What’s in front of him this evening after we finish up is an all-out effort to get to the end of his list for the day and then a drive up the road to Monaghan. He lives in Dublin for the job, but tries to make it home one evening a week for his tea.
He finds time most days to read up on how the Boston teams are doing across the sports. He fears the Celtics are getting too old and will miss Kendrick Perkins now he’s gone to Oklahoma. Tomorrow morning, he’ll head back to Dublin around 6am to beat the traffic.
“I don’t get stressed about the job. The only thing that would annoy me is if I made a mistake. If I got something wrong, that would pick away at me. But I wouldn’t lose sleep at night over any of the big issues facing the association.
“They’re there and we’ll work towards sorting them, that would be more my attitude.”
One list at a time.
Páraic Duffy's Day:
8am –Strategic Plan Review meeting.
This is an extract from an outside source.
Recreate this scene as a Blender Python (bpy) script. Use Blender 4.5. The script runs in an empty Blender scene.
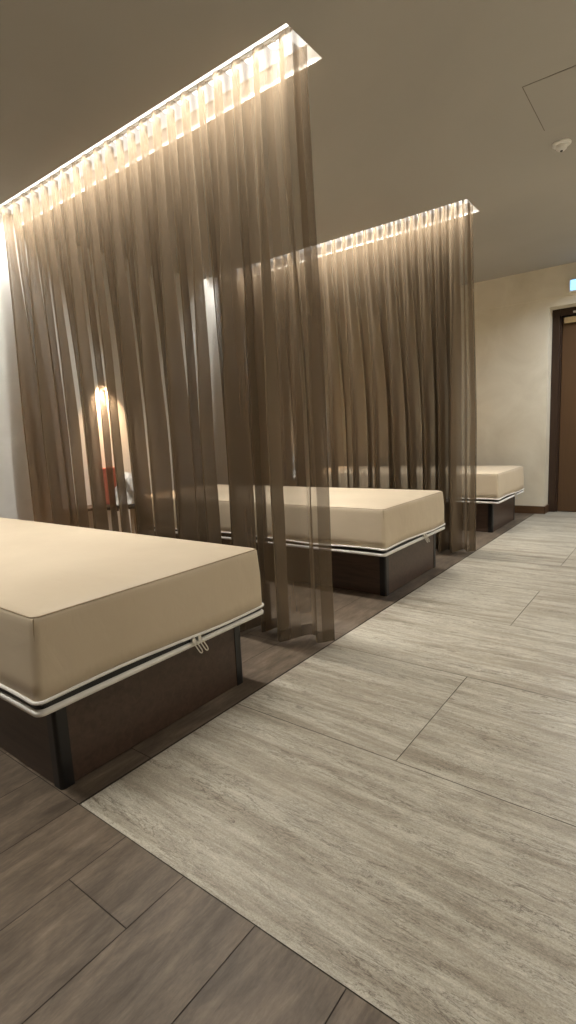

The Strategic Plan is basically the association's manifesto and the current one is almost halfway through its seven-year cycle. Duffy meets regularly with his staff to find how progress is coming on specific targets and initiatives.
9.30am –Christy Cooney meeting. Duffy and Cooney make sure to sit down together for a general meeting in the morning on days when they are both in the stadium. Whereas the president would be on the road at least two or three days in a week, Duffy is in the building most days.
10am –Meeting with marketing manager Dermot Power.
11am –Meeting with staff to discuss pilot projects the GAA are trying to get up and running to promote their games in urban areas.
Noon –Meeting of the board of the Artane Band. The director general of the GAA is automatically a trustee.
1pm –Meeting with a player in a south Dublin shopping centre on foot of an email the player sent with regard to club fixture chaos.
2.30pm –Back at Croke Park, preparing for meetings to take place the following day.
3.30pm –Leave Dublin, head for family home in Monaghan.
7pm –Attend under-21 football match in Armagh.